▶ _Stated goal_: Find the lines of data that contain the string "this", then list them.

▶ _Records shown_:
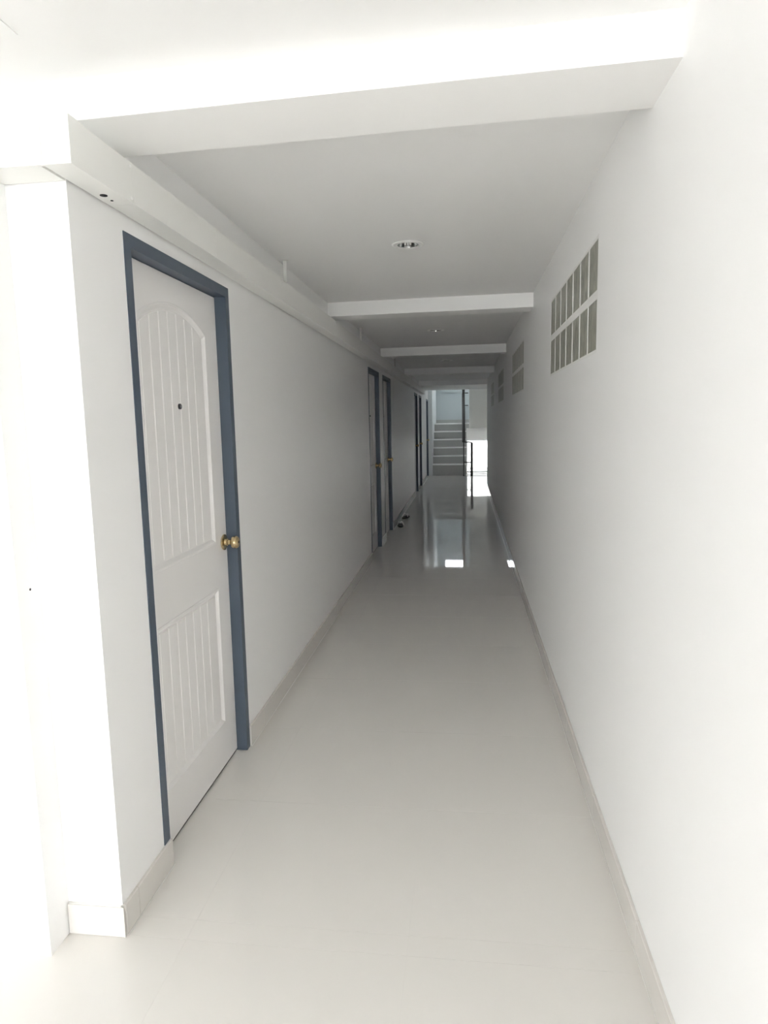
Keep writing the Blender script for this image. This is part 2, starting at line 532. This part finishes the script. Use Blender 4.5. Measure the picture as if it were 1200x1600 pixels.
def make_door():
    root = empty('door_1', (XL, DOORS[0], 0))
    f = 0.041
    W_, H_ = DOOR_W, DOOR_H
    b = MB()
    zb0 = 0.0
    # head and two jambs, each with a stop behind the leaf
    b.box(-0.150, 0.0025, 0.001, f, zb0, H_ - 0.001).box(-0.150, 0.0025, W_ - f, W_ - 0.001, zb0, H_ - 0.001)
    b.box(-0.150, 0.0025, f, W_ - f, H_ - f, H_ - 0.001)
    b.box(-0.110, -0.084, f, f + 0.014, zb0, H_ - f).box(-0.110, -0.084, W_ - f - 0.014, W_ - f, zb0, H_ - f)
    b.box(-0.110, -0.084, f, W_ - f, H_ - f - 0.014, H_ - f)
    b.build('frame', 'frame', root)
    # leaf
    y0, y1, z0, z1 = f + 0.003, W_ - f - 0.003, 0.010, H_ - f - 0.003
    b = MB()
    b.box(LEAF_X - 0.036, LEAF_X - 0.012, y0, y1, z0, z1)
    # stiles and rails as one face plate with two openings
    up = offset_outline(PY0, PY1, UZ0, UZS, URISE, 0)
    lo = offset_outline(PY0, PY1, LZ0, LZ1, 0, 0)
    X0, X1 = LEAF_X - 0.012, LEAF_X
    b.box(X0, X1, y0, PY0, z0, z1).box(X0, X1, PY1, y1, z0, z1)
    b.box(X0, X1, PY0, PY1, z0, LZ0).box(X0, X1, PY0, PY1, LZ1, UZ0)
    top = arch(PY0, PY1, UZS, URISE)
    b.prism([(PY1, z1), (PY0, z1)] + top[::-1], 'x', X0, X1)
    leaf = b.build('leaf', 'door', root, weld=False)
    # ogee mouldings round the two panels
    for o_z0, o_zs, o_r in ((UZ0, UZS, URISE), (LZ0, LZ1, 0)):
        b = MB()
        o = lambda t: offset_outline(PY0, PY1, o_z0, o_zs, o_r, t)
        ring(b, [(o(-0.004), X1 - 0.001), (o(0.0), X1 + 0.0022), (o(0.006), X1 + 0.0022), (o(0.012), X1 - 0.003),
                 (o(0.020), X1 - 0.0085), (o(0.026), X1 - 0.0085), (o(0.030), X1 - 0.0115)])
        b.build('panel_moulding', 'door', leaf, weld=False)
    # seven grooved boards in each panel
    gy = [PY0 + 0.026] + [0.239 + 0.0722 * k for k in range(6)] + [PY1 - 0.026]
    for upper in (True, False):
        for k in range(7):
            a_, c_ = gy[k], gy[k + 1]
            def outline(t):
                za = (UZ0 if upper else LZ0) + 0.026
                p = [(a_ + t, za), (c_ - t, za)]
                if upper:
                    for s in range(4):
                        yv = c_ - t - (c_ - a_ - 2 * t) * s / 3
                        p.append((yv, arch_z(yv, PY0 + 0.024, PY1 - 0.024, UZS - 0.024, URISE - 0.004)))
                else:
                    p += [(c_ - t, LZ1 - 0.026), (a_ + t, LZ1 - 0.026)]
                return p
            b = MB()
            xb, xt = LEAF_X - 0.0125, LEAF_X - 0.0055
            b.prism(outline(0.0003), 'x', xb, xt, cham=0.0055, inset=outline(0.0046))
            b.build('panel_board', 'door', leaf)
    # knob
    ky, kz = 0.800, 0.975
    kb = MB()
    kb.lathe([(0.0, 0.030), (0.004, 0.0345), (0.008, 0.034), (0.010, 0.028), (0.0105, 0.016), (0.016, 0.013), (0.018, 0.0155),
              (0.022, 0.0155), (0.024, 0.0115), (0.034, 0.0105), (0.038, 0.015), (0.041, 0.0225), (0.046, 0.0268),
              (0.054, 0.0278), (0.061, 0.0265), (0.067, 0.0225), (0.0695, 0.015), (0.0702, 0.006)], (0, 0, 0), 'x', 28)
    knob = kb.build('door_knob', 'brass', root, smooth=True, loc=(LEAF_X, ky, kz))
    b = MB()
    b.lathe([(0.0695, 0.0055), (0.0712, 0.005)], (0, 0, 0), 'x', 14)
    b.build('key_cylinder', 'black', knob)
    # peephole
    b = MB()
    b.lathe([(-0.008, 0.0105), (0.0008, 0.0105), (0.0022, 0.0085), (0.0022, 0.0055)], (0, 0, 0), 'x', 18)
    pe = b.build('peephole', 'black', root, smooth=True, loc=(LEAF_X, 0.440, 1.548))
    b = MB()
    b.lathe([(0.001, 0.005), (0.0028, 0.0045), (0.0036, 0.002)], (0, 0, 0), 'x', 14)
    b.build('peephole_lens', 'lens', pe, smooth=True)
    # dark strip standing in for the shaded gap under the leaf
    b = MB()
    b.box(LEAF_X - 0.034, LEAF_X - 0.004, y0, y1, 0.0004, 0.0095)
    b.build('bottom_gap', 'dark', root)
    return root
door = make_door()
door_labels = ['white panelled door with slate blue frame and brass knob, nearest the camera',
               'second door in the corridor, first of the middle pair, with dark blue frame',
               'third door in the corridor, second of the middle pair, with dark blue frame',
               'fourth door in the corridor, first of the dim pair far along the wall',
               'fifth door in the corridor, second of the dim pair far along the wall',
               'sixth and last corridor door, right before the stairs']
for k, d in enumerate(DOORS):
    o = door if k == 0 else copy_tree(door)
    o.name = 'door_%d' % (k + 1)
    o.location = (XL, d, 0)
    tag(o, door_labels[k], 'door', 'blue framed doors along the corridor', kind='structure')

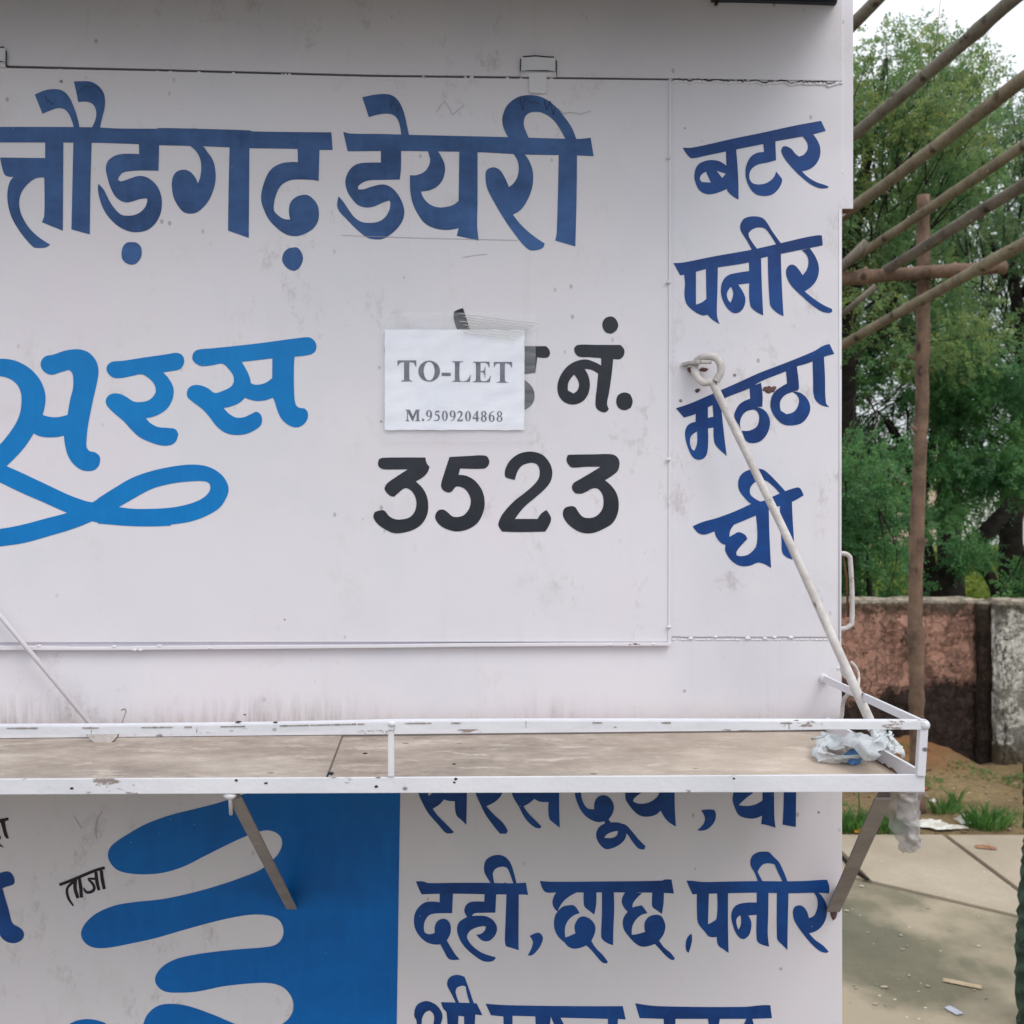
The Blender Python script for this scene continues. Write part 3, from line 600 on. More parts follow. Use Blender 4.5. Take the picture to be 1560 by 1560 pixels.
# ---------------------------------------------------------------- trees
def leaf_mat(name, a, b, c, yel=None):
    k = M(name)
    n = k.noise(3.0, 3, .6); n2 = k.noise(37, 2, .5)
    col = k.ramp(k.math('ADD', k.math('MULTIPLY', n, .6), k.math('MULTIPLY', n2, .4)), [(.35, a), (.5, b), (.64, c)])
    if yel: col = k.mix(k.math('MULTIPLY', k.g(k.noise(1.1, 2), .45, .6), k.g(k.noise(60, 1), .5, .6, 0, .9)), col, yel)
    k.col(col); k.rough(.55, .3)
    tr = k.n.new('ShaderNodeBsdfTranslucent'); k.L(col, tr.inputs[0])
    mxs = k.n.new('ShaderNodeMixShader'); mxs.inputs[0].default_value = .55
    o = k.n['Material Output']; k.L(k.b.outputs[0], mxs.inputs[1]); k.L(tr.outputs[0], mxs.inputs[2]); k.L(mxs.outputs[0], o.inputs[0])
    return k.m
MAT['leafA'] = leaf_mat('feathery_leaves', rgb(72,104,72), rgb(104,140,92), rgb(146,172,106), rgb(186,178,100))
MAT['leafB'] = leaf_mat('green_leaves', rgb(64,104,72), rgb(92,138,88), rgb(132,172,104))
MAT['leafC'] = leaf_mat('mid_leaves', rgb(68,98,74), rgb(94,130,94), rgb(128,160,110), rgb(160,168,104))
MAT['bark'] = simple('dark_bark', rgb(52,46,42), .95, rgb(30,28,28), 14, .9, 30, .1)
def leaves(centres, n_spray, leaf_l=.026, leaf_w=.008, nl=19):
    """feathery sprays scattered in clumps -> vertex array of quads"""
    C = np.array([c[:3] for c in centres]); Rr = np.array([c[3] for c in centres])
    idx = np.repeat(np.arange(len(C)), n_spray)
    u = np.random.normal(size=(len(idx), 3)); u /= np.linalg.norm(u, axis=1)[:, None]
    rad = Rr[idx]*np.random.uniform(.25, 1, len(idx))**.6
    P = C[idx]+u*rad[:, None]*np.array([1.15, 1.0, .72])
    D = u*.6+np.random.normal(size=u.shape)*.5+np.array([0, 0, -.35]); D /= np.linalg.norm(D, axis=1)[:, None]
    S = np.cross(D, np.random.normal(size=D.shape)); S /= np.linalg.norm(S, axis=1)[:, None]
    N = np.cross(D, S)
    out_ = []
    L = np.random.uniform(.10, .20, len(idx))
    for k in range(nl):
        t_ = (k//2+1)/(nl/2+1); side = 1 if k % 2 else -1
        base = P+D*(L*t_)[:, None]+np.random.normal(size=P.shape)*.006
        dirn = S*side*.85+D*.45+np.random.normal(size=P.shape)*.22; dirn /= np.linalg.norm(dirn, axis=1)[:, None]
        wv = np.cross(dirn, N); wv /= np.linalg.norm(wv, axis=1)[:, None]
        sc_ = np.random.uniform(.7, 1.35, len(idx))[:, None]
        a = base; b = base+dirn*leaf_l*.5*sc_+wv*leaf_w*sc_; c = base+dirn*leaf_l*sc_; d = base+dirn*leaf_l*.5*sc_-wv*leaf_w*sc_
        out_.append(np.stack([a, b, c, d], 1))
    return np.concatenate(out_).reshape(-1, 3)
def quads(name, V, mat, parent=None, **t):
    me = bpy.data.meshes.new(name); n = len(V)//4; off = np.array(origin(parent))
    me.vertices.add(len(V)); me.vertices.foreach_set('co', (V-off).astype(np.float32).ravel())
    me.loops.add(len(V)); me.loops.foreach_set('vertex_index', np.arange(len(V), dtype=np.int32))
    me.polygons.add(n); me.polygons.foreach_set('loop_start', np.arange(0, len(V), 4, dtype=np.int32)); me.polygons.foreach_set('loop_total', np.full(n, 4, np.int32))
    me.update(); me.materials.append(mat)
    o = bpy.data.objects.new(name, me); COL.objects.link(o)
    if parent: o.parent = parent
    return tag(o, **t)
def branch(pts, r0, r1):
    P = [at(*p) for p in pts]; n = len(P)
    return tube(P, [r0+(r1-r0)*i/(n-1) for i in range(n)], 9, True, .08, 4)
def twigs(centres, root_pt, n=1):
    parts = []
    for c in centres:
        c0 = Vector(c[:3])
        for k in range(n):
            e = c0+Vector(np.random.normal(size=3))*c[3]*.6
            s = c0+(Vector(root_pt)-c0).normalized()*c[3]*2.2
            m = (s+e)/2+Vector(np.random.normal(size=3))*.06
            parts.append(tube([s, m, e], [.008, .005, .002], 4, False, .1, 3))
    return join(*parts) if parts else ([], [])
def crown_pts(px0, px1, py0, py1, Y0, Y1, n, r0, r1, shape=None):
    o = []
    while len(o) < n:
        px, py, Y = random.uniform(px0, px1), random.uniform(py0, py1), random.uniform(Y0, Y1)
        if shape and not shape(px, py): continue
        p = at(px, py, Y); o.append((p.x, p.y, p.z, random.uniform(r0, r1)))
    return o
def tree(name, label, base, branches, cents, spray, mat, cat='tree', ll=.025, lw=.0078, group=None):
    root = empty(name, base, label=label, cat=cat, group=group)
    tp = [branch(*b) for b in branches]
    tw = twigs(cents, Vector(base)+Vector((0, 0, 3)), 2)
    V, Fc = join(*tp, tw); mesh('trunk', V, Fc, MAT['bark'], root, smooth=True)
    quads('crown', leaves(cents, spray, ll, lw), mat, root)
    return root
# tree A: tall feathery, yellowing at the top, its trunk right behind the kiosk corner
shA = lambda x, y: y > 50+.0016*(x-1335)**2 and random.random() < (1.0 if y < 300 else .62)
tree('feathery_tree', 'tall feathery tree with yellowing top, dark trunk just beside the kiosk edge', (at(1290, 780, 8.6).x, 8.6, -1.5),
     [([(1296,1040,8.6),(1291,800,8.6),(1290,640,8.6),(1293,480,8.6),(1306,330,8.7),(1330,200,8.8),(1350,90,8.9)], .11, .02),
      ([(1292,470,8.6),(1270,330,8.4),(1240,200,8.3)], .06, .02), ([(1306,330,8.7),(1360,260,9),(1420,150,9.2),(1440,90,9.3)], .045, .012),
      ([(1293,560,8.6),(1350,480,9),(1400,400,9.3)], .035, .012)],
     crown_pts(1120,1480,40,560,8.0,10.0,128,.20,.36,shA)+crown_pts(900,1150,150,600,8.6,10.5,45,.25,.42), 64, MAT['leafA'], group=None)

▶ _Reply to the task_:
Keep writing the Blender script for this image. This is part 2, starting at line 532. This part finishes the script. Use Blender 4.5. Measure the picture as if it were 1200x1600 pixels.
The Blender Python script for this scene continues. Write part 3, from line 600 on. More parts follow. Use Blender 4.5. Take the picture to be 1560 by 1560 pixels.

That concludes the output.